Rebasa en un final exagerado los límites idóneos del thriller ejemplar, rompiendo en alguna medida la estabilidad del relato, pero aún así denota siempre las cualidades de una eficiente mano de obra que ya ha dado muestras de su solvencia en títulos previos, especialmente La huérfana y Sin identidad.

Y es que estamos ante una nueva cinta norteamericana del director catalán, afincado en Hollywood en su condición de productor y director, Jaume Collet Serra, que sabe llevar al público al terreno que desea y en el que mejor se mueve. Sin igualar los espléndidos resultados del que es su mejor trabajo hasta ahora, Sin identidad, sí que pone de manifiesto que es uno de los autores que más dominan este territorio en el que la tensión, la angustia y hasta el terror campan a sus anchas.

Lo hace, además, sirviéndose del mismo protagonista, Liam Neeson, que encaja de forma idónea en estos ámbitos en los que sale a relucir su fortaleza física y su intensidad dramática. Bien acompañado, todo hay que decirlo, de la siempre eficiente Julianne Moore y la revelación Lupita Nyong'o, ganadora del Oscar a mejor actriz secundaria por 12 años de esclavitud. Salvo unos breves planos iniciales y el lógico final, la cinta se ubica en un único escenario, el interior de un avión que se desplaza a 12000 metros de altura en un vuelo transatlántico de Nueva York a Londres.

Collet-Serra no tarda nada en sentar las bases de una situación límite que va a marcar todo el metraje, utilizando para ello a un oficial del ejército norteamericano que lleva a cabo misiones de seguridad en el transporte aéreo, Bill Marks. Se trata de un individuo que atraviesa por una mala época y que apenas ha embarcado recibe un mensaje en su móvil más que preocupante. Es un ultimatum anónimo de alguien que le exige que transfiera a una cuenta una cantidad de 150 millones de dólares si no quiere que cada veinte minutos muera un pasajero.

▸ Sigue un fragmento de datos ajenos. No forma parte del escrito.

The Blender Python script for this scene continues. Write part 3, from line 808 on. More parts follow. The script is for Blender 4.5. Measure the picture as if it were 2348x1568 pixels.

Así, sin pausa alguna, todo está listo para que el pánico y la ansiedad no sólo se apoderen del pasaje, sino que incrementen paulatinamente sus dosis hasta niveles impensables. Para ello el director utiliza las bazas que tiene a su alcance en su dimensión más clásica, sin renunciar ni siquiera a ese juego del gato y el ratón que se hace insustituible en estos horizontes. Lo hace con acierto casi siempre, con el fin a menudo de provocar giros en el relato que pretenden desorientar al espectador.